The George Floyd mural showed protestor in silhouette holding a poster of Floyd's face with the caption "I can't breathe," standing next to another silhouette protestor holding an Iranian flag with people drowning depicted on it, with the caption "We can't breath" in Persian.

The revelation that this mural had been painted over led many to wonder what a mural of George Floyd was doing in the nation in the first place. Floyd died in the US in May 2020 and became he focal point of intensive protesting and rioting across the nation for months.

The Floyd mural, like many of those that were painted over were made by a group called Artlords, co-founded by Omaid Sharifi. They used blast barriers and walls for their canvas over the past eight years in Kabul. Artlords is funded, in part, by the National Endowment for Democracy, the Canadian Embassy, and UNICEF.

They posted the mural of Floyd on their Instagram on June 10, 2020, two weeks after Floyd died in a Minneapolis parking lot on May 25, 2020.

The mural painted by Artlords in Kabul showing George Floyd

Other murals to their credit include one depicted to Japanese doctor Tetsu Nakamura, who was also an aid worker, and was killed in 2019 The Guardian reports.

Artlords lists as its mission "Transforming the aggressive face of Kabul, spoiled by blast walls into a pleasant visual experience." The group was founded in 2014 as "a grassroots movement of artists and volunteers motivated by the desire to pave the way for social transformation and behavioral change through employing the soft power of art and culture as a non-intrusive approach."

Sharifi and the Artlords began a mural outside a government building as the Taliban approached Kabul on August 15. They made short work of taking over the city and reclaiming it from the Afghan government and the Americans.

Sharifi said that "These murals not only belong to me or the Artlords, they belong to the people of Afghanistan because for each of them we invited 50 to 200 people to paint them. These are about the wishes, demands and the asks of Afghan people. It was their voice on these walls. These murals were against corruption and were pushing for transparency."

In his view, The Guardian reports, the "Taliban are trying to silence people by destroying the murals with their comments on social issues."

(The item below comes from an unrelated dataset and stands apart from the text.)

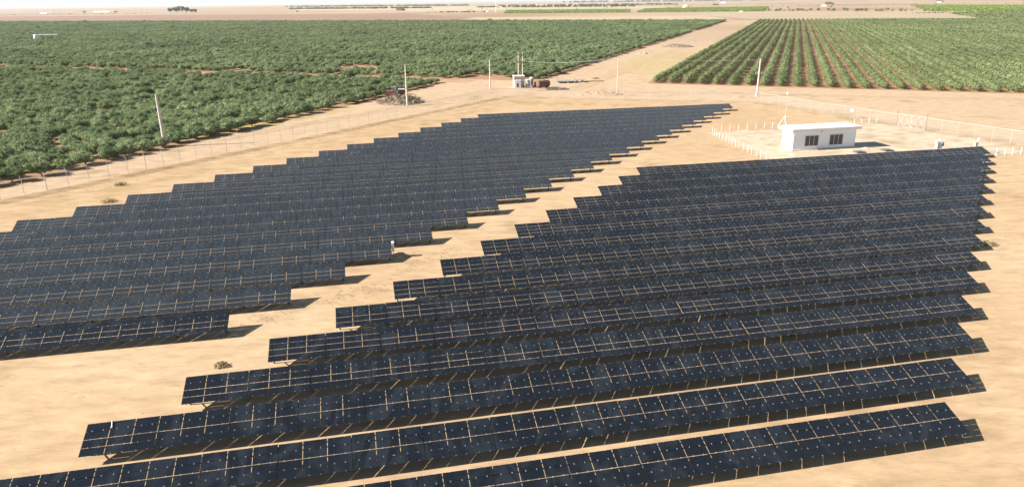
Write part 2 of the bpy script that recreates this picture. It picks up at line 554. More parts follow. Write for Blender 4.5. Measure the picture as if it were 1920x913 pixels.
def sheet(name, poly, col, z, col2=None, scale=0.01):
    m = plain(name + '_soil', col, 0.95, col2=col2 or tuple(c * .85 for c in col), noise=0.2, scale=scale)
    b = MB()
    b.add([(x, y, z) for x, y in poly], [tuple(range(len(poly)))])
    o = b.build(name, m)
    if o.data.polygons[0].normal.z < 0: o.data.flip_normals()
    return tag(o, kind='structure')


sheet('ploughed_field', [(-1300, 1520), (-88, 1130), (-60, 1300), (-270, 1960), (-1700, 2350)], (0.31, 0.185, 0.12), 0.12, (0.27, 0.155, 0.10))
sheet('fallow_field', [(-1500, 1440), (-920, 1370), (300, 1000), (320, 1240), (-60, 1310), (-88, 1200), (-955, 1460), (-1500, 1640)], (0.50, 0.37, 0.24), 0.06)
sheet('stubble_field', [(330, 1030), (720, 880), (640, 1330), (560, 1600), (300, 1600)], (0.44, 0.33, 0.215), 0.06)
sheet('dry_field', [(-300, 2300), (420, 2300), (700, 3100), (-500, 3300)], (0.50, 0.40, 0.26), 0.14)
sheet('pale_field', [(-2600, 3300), (-1250, 2800), (-1500, 4200), (-3600, 5200)], (0.40, 0.30, 0.23), 0.16)
sheet('sandy_field', [(-900, 3200), (-100, 2600), (200, 4200), (-1400, 5000)], (0.52, 0.42, 0.29), 0.16)

# ------------------------------------------------------------------ air
hb = MB()
hb.box((0, 0, 20.0), (110000, 110000, 42.0))
M_HAZE, ht, hp = newmat('haze')
ht.nodes.remove(hp)
pv = ht.nodes.new('ShaderNodeVolumePrincipled')
pv.inputs['Color'].default_value = (0.74, 0.77, 0.80, 1)
pv.inputs['Density'].default_value = 0.00006
pv.inputs['Anisotropy'].default_value = 0.2
ht.links.new(pv.outputs[0], ht.nodes['Material Output'].inputs['Volume'])
haze = tag(hb.build('haze', M_HAZE), kind='stuff')

# ------------------------------------------------------------------ foliage builders
def leaf_quads(b, pts, nrm, size, rng, m=0, asp=0.6):
    for p, n in zip(pts, nrm):
        n = n + rng.normal(0, 0.55, 3)
        n /= np.linalg.norm(n) + 1e-9
        t = np.cross(n, rng.normal(0, 1, 3)); t /= np.linalg.norm(t) + 1e-9
        c = np.cross(n, t)
        s = size * rng.uniform(0.6, 1.3)
        b.add([p - t * s * .5, p + c * s * asp * .5, p + t * s * .5, p - c * s * asp * .5], [(0, 1, 2, 3)], m)


def lump(b, c, r, rng, m=0, n=8, k=5):
    """small closed lumpy core"""
    vs = []
    for i in range(1, k):
        th = math.pi * i / k
        for j in range(n):
            ph = 2 * math.pi * (j + .5 * (i % 2)) / n
            f = rng.uniform(0.8, 1.15)
            vs.append((c[0] + r[0] * f * math.sin(th) * math.cos(ph), c[1] + r[1] * f * math.sin(th) * math.sin(ph), c[2] + r[2] * f * math.cos(th)))
    vs += [(c[0], c[1], c[2] + r[2]), (c[0], c[1], c[2] - r[2])]
    fs = []
    for i in range(k - 2):
        for j in range(n):
            fs.append((i * n + j, (i + 1) * n + j, (i + 1) * n + (j + 1) % n, i * n + (j + 1) % n))
    T = len(vs) - 2
    for j in range(n):
        fs.append((T, j, (j + 1) % n))
        fs.append((T + 1, (k - 2) * n + (j + 1) % n, (k - 2) * n + j))
    b.add(vs, fs, m)


def crown_mesh(name, mat, seed, R=(2.45, 2.35, 1.35), zc=1.32, lobes=9, leaves=1350, size=0.30, lob_r=0.5):
    rng = np.random.default_rng(seed)
    b = MB()
    cs = []
    for i in range(lobes):
        a = rng.uniform(0, 2 * math.pi)
        q = math.sqrt(rng.uniform(0.05, 1)) * 0.74
        cs.append((np.array((R[0] * q * math.cos(a), R[1] * q * math.sin(a), zc + R[2] * rng.uniform(-.35, .6) * (1 - .5 * q))),
                   np.array(R) * lob_r * rng.uniform(.75, 1.2) * np.array((1, 1, 1.05))))
    lump(b, (0, 0, zc - 0.15), [r * .56 for r in R], rng)
    for c, r in cs: lump(b, c, r * .72, rng, n=7, k=4)
    per = leaves // lobes
    for c, r in cs:
        d = rng.normal(0, 1, (per, 3))
        d[:, 2] = d[:, 2] * .9 + .25
        d /= np.linalg.norm(d, axis=1)[:, None]
        pts = c + d * r * rng.uniform(.7, 1.25, (per, 1))
        pts[:, 2] = np.maximum(pts[:, 2], 0.12)
        leaf_quads(b, pts, d, size, rng, asp=.5)
    # loose shoots poking out of the top
    for _ in range(26):
        c, r = cs[rng.integers(lobes)]
        a = rng.normal(0, .5, 2)
        p = c + np.array((a[0] * r[0], a[1] * r[1], r[2] * rng.uniform(.9, 1.35)))
        leaf_quads(b, [p, p - np.array((0, 0, .15))], [np.array((a[0], a[1], .4))] * 2, size * 1.1, rng, asp=.35)
    return b.mesh(name, mat)


def trunk_mesh(name, seed, h=1.1, r=0.16):
    rng = np.random.default_rng(seed)
    b = MB()
    p = Vector((0, 0, -0.1)); q = Vector((rng.uniform(-.1, .1), rng.uniform(-.1, .1), h * .6))
    b.cyl(p, q, r, r * .75, 8)
    for k in range(4):
        a = k * 1.6 + rng.uniform(-.4, .4)
        e = q + Vector((math.cos(a) * .8, math.sin(a) * .8, h * .75))
        b.cyl(q - Vector((0, 0, .06)), e, r * .5, r * .2, 6)
    return b.mesh(name, M_BARK)


NV = 6
crowns = [crown_mesh('crown', M_OLIVE, 100 + i, R=(2.6 + .35 * (i % 3 - 1), 2.35 + .2 * (i % 2), 1.42 + .12 * (i % 2)), lobes=12 + i % 4, lob_r=.40) for i in range(NV)]
trunks = [trunk_mesh('trunk', 200 + i) for i in range(NV)]


def instancer(name, pts, rot, scl, sources, mat_label, kind='stuff'):
    """one stuff object: a point mesh whose points carry whole plants"""
    me = bpy.data.meshes.new(name)
    me.vertices.add(len(pts)); me.vertices.foreach_set('co', np.asarray(pts, np.float32).ravel())
    a = me.attributes.new('rz', 'FLOAT', 'POINT'); a.data.foreach_set('value', np.asarray(rot, np.float32))
    a = me.attributes.new('sc', 'FLOAT_VECTOR', 'POINT'); a.data.foreach_set('vector', np.asarray(scl, np.float32).ravel())
    a = me.attributes.new('pick', 'INT', 'POINT'); a.data.foreach_set('value', RNG.integers(0, len(sources), len(pts)).astype(np.int32))
    o = link(name, me)
    ng = bpy.data.node_groups.new(name, 'GeometryNodeTree')
    ng.interface.new_socket('Geometry', in_out='INPUT', socket_type='NodeSocketGeometry')
    ng.interface.new_socket('Geometry', in_out='OUTPUT', socket_type='NodeSocketGeometry')
    N, L = ng.nodes, ng.links
    gi, go = N.new('NodeGroupInput'), N.new('NodeGroupOutput')
    iop = N.new('GeometryNodeInstanceOnPoints')
    iop.inputs['Pick Instance'].default_value = True
    g2i = N.new('GeometryNodeGeometryToInstance')
    for s in reversed(sources):
        oi = N.new('GeometryNodeObjectInfo'); oi.transform_space = 'ORIGINAL'
        oi.inputs['Object'].default_value = s
        L.new(oi.outputs['Geometry'], g2i.inputs[0])

    def attr(nm, dt):
        n = N.new('GeometryNodeInputNamedAttribute'); n.data_type = dt; n.inputs['Name'].default_value = nm
        return n.outputs['Attribute']
    cx_ = N.new('ShaderNodeCombineXYZ'); L.new(attr('rz', 'FLOAT'), cx_.inputs[2])
    e2r = N.new('FunctionNodeEulerToRotation'); L.new(cx_.outputs[0], e2r.inputs[0])
    L.new(gi.outputs[0], iop.inputs['Points'])
    L.new(g2i.outputs[0], iop.inputs['Instance'])
    L.new(attr('pick', 'INT'), iop.inputs['Instance Index'])
    L.new(e2r.outputs[0], iop.inputs['Rotation'])
    L.new(attr('sc', 'FLOAT_VECTOR'), iop.inputs['Scale'])
    L.new(iop.outputs[0], go.inputs[0])
    md = o.modifiers.new('scatter', 'NODES'); md.node_group = ng
    return tag(o, mat_label[0], mat_label[1], None, kind)


def seen(x, y, z=1.5, mx=60, my=40):
    """rough test that a point lies in or near the field of view"""
    dx, dy, dz = x, y, z - CAM_H
    dep = dx * fw.x + dy * fw.y + dz * fw.z
    px = 960 + FPX * (dx * rr.x + dy * rr.y + dz * rr.z) / np.maximum(dep, 1)
    py = 456.5 - FPX * (dx * uu.x + dy * uu.y + dz * uu.z) / np.maximum(dep, 1)
    return (dep > 5) & (px > -mx) & (px < 1920 + mx) & (py < 913 + my), px, py


# ------------------------------------------------------------------ left orchard
pts = []
for k in range(0, 400):
    w = -83.0 - 2.0 - 5.0 * k
    n = int((985 + 10) / 4.3)
    u = 0.5 + np.arange(n) * 4.3 + RNG.uniform(0, 4.3)
    u = u + RNG.normal(0, .45, n)
    ww_ = w + RNG.normal(0, .22, n)
    ok = np.where(w > -112.5, u > 247.5, True) & ~((u > 230.5) & (u < 244)) & (u < 983)
    keep = RNG.uniform(0, 1, n) > 0.025
    ok &= keep
    pts.append(np.stack([UX * u + UY * ww_, UY * u - UX * ww_, u, np.full(n, k)], 1)[ok])
P = np.concatenate(pts)
vis, px, py = seen(P[:, 0], P[:, 1], 1.5, 90)
P = P[vis]
hole = (np.hypot((P[:, 0] + 394) / 1.5, (P[:, 1] - 622)) < 8.5)
weed_c = (-107.0, 187.0)
hole |= np.hypot((P[:, 0] - weed_c[0]) / 2.2, P[:, 1] - weed_c[1]) < 3.2
hole |= (fbm(P[:, 0] * .045, P[:, 1] * .045, 17) > 0.72) & (P[:, 2] > 205)
P = P[~hole]
vis_in, _, _ = seen(P[:, 0], P[:, 1], 1.5, 25, 12)
d = np.hypot(P[:, 0], P[:, 1])
order = np.argsort(np.where(vis_in, d, 1e9))[:300]
rest = np.ones(len(P), bool); rest[order] = False
GRP_T = 'nearest olive trees of the left orchard'
L_IN = 'bushy grey-green olive tree in the dense near part of the left orchard'
L_EDGE = 'bushy olive tree in the left orchard row that edges the dirt road'
src = []
protos = []
for i, idx in enumerate(order):
    x, y, u_, k_ = P[idx]
    edge = (abs(k_ - 6) < .5 and u_ < 231)
    sc = RNG.uniform(.74, 1.06)
    rz = RNG.uniform(0, 6.28)
    zs = sc * RNG.uniform(.9, 1.25)
    lab = L_EDGE if edge else L_IN
    if i < NV:
        t = thing('olive_tree', lab, 'olive tree', (x, y, 0), rz, GRP_T)
        c = link('crown', crowns[i], t)
        link('trunk', trunks[i], t)
        t.scale = (sc, sc, zs)
        src.append(c); protos.append(t)
    else:
        t = dup(protos[i % NV], (x, y, 0), rz, lab, (sc, sc, zs))
    t['group'] = 'olive trees along the dirt road' if edge else GRP_T
Q = P[rest]
n = len(Q)
sc = RNG.uniform(.72, 1.02, n)
big = RNG.uniform(0, 1, n) < .012
sc[big] *= 1.35
zs = sc * RNG.uniform(.85, 1.2, n)
# the sunken lines between blocks further back
instancer('olive_orchard', np.stack([Q[:, 0], Q[:, 1], 0 * Q[:, 0]], 1), RNG.uniform(0, 6.28, n), np.stack([sc, sc, zs], 1), src,
          ('far mass of olive trees filling the left orchard to its back edge', 'orchard'))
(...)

"Our aim was to promote critical thinking and put pressure on the government to accept people’s demands," Sharifi said. "Taliban was and is an armed movement that only understands guns, violence, beating, beheading, suicide vests and bombs. There is no vocabulary about art in the Taliban's dictionary. They even cannot imagine art. I think they don't understand it, that's why they are destroying it."